Pero, por ahora, no tenemos indicios que nos permitan anidar muchas esperanzas. Los equipos de gobierno brillan más por su dinero y sus medallas de guerra que por su experiencia política y su cultura.

El temperamento de Trump, al igual que su laborioso peinado, continúan siendo los mismos y sus gestos hoscos y autoritarios también. No hay un gramo más de modestia en sus actos, sigue dando consejos no solicitados y su interés por el mundo parte en él y termina en él.

No es raro que Putin esté contento; Marina Le Pen, embobada, y que el inefable Maduro, imagino que después de un ejercicio intelectual extremadamente trabajoso, haya concluido que Trump no puede ser peor que Obama.

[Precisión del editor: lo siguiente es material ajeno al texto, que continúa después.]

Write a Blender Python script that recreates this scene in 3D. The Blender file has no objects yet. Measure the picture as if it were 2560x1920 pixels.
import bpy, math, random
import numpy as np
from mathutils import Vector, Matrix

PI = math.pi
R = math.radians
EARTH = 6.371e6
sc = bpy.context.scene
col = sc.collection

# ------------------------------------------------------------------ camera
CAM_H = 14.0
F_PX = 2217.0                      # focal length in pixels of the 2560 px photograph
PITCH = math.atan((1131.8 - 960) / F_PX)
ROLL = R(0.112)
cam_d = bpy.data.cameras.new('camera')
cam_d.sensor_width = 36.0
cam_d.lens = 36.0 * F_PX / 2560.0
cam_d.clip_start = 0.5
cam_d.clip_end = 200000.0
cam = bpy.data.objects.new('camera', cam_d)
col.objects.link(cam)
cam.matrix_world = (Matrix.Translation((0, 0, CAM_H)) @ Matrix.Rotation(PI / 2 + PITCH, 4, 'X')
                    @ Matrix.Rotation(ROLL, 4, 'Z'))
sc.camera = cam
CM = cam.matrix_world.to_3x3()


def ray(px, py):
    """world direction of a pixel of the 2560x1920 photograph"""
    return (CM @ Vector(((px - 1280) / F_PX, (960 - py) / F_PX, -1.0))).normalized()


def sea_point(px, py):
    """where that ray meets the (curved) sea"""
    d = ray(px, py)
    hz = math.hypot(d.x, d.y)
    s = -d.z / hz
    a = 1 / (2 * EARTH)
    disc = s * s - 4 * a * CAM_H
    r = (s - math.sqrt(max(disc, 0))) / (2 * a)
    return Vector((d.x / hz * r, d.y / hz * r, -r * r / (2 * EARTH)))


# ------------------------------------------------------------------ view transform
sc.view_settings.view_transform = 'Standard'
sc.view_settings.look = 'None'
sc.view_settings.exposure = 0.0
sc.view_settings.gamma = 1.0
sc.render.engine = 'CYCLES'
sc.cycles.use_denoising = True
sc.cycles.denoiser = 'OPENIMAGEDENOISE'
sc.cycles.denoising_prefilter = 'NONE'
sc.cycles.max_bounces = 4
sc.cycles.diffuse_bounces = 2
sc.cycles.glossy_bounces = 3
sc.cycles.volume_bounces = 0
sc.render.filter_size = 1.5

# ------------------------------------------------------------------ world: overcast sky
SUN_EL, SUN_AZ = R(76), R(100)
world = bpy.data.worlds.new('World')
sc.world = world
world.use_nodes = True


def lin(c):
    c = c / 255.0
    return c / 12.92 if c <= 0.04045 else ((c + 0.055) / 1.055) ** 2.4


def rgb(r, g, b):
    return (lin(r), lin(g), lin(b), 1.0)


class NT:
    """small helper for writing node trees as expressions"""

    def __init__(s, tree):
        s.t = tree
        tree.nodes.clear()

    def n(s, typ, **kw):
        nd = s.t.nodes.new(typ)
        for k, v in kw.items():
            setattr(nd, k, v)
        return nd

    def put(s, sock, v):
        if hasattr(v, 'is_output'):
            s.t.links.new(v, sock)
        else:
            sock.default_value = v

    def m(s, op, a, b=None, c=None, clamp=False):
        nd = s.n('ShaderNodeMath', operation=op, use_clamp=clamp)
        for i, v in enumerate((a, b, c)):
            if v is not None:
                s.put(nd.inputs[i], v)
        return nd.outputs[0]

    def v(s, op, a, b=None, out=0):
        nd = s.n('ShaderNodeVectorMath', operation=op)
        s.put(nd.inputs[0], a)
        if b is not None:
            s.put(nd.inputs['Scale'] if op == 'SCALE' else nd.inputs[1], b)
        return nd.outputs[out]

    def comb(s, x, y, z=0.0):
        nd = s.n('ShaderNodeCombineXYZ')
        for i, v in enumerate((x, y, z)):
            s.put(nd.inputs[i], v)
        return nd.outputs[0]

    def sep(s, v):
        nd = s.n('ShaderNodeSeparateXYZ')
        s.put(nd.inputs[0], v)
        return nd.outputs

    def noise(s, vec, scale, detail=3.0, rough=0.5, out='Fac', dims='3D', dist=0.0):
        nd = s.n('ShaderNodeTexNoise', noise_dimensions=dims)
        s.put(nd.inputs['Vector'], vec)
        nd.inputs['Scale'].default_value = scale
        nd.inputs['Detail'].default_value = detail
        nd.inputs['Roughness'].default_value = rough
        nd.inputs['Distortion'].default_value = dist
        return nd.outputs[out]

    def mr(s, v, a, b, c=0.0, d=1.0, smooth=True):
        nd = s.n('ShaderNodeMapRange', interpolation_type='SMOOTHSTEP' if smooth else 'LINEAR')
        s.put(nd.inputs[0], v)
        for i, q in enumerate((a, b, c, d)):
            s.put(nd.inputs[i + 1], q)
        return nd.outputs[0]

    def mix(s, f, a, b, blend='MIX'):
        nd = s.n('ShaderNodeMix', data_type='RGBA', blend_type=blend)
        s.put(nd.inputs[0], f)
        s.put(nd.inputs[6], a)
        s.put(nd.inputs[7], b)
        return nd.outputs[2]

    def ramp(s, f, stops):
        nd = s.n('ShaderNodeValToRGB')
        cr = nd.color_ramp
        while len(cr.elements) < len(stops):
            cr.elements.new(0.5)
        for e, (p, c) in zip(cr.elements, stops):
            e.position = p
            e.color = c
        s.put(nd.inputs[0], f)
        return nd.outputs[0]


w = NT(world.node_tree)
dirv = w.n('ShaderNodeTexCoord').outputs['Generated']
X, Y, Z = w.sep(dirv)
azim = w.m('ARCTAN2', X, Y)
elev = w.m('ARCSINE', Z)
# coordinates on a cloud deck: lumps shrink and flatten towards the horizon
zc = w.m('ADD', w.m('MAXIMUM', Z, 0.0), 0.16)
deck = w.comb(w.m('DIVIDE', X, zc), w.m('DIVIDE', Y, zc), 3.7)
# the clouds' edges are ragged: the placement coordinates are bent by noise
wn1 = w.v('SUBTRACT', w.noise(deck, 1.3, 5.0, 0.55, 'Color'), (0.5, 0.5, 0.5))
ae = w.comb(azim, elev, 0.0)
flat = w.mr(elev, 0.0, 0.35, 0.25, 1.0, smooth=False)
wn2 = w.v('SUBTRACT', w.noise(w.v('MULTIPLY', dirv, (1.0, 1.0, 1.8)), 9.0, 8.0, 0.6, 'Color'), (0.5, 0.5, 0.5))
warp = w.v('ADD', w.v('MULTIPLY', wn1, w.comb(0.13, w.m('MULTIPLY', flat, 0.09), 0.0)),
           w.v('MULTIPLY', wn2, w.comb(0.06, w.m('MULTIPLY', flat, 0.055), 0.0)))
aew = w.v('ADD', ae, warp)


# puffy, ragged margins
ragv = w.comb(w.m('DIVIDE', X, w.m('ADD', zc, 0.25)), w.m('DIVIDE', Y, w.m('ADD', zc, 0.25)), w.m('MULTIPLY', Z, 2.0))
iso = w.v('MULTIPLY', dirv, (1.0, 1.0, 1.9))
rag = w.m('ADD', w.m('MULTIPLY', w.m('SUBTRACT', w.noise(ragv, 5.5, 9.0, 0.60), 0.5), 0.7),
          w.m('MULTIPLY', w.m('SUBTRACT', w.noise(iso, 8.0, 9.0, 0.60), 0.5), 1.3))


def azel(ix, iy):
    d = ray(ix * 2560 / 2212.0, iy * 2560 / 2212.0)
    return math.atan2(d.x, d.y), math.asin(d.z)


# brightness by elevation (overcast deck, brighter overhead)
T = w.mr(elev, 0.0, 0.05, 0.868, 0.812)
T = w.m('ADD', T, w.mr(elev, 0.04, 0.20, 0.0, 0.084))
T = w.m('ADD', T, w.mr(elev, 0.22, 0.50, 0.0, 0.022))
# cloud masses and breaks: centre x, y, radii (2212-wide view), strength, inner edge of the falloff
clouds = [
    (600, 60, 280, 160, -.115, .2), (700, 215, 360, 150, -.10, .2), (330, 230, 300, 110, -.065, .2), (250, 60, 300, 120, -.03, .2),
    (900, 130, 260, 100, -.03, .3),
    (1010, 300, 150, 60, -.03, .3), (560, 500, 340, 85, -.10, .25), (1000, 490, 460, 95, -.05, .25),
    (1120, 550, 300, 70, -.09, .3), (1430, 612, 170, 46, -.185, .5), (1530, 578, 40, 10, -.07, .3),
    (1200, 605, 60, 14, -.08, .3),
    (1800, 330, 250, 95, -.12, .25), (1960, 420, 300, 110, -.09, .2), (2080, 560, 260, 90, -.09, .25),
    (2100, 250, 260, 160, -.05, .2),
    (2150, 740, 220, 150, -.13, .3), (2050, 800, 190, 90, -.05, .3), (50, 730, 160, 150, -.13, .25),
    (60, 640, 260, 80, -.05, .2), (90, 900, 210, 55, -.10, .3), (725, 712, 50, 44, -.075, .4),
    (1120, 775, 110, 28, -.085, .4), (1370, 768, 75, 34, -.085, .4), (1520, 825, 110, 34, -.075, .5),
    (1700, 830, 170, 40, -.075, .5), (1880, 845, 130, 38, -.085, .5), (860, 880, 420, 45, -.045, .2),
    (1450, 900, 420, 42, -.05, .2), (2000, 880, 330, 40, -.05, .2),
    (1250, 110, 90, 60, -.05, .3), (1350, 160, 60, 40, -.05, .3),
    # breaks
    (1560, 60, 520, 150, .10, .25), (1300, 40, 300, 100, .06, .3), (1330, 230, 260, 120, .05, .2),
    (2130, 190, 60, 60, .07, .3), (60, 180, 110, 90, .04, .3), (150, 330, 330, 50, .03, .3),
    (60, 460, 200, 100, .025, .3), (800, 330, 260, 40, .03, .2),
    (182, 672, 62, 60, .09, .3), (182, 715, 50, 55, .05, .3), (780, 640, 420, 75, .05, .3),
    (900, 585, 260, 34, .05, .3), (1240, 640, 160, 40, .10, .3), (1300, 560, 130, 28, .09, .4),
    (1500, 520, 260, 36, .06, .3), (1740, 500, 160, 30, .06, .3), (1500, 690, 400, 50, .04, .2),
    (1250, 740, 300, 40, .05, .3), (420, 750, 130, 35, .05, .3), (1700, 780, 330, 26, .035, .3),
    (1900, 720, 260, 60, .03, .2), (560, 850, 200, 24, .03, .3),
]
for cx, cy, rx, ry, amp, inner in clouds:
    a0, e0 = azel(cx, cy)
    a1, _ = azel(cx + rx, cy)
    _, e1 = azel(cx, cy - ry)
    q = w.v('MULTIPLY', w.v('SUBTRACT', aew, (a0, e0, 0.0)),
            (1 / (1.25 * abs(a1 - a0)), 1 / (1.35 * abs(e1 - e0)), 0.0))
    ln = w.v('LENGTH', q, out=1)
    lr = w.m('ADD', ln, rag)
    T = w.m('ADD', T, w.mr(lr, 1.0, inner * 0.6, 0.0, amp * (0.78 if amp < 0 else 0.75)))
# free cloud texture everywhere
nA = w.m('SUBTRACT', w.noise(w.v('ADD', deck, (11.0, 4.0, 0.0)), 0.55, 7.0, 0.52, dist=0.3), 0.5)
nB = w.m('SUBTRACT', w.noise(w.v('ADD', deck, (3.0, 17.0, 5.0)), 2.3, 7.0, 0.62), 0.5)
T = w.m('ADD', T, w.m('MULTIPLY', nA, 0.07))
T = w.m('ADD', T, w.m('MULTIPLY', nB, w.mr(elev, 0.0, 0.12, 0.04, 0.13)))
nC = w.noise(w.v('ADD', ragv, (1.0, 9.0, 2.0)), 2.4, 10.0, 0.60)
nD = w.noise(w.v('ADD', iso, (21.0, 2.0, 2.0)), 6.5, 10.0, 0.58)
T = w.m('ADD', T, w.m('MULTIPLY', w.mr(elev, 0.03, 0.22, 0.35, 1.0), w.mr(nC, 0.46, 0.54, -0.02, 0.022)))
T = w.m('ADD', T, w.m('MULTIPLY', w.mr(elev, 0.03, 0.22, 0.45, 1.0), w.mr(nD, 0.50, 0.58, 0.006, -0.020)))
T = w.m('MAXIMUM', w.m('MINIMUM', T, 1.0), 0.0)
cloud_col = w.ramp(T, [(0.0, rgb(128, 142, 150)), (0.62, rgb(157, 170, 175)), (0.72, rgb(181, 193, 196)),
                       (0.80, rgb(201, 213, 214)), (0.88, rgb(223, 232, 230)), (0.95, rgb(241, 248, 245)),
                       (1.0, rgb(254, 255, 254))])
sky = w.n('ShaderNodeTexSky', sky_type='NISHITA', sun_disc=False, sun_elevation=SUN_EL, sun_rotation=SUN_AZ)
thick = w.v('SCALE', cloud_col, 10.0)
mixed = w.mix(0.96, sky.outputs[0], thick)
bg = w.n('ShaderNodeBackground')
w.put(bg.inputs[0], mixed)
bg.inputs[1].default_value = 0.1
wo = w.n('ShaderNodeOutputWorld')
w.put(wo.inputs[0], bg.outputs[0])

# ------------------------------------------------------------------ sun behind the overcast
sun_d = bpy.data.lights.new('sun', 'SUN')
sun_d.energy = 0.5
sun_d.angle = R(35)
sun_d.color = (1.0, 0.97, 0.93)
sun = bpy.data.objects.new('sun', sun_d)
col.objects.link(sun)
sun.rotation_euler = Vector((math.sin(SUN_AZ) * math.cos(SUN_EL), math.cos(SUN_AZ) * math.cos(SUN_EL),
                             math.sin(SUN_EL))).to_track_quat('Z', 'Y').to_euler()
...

¿Cómo debe manejarse Chile en las actuales circunstancias?

Por supuesto, con serenidad y aplomo. Somos un país pequeño en un mundo que va a ser cada vez más áspero. Nuestro esfuerzo deberá dirigirse a reforzar nuestra solidez económica e institucional frente a los impredecibles avatares futuros, sostener nuestras convicciones históricas de reforzar las reglas, las instituciones y los acuerdos multilaterales. Defender una economía internacional abierta, que es la base de nuestro desarrollo, recuperar un rol más activo en una construcción latinoamericana que avance más rápido, sostener los tratados bilaterales, defender el libre tránsito de las personas, mantener una relación estrecha con los países que empujen en esa dirección en la región y en el mundo, con especial empatía con los que compartimos principios democráticos, respeto a la diferencia y defensa de los derechos humanos.

Otto von Bismarck, importante hombre de Estado prusiano de la segunda mitad del siglo XIX, que solía decir que las leyes son como las salchichas, es mejor comerlas sin saber cómo se prepararon, señalaba también que "Dios tiene especial resguardo hacia los locos, los borrachos y los Estados Unidos de América".

Esperemos que siga teniéndolo durante la presidencia de Trump y, de paso, nos resguarde a todos.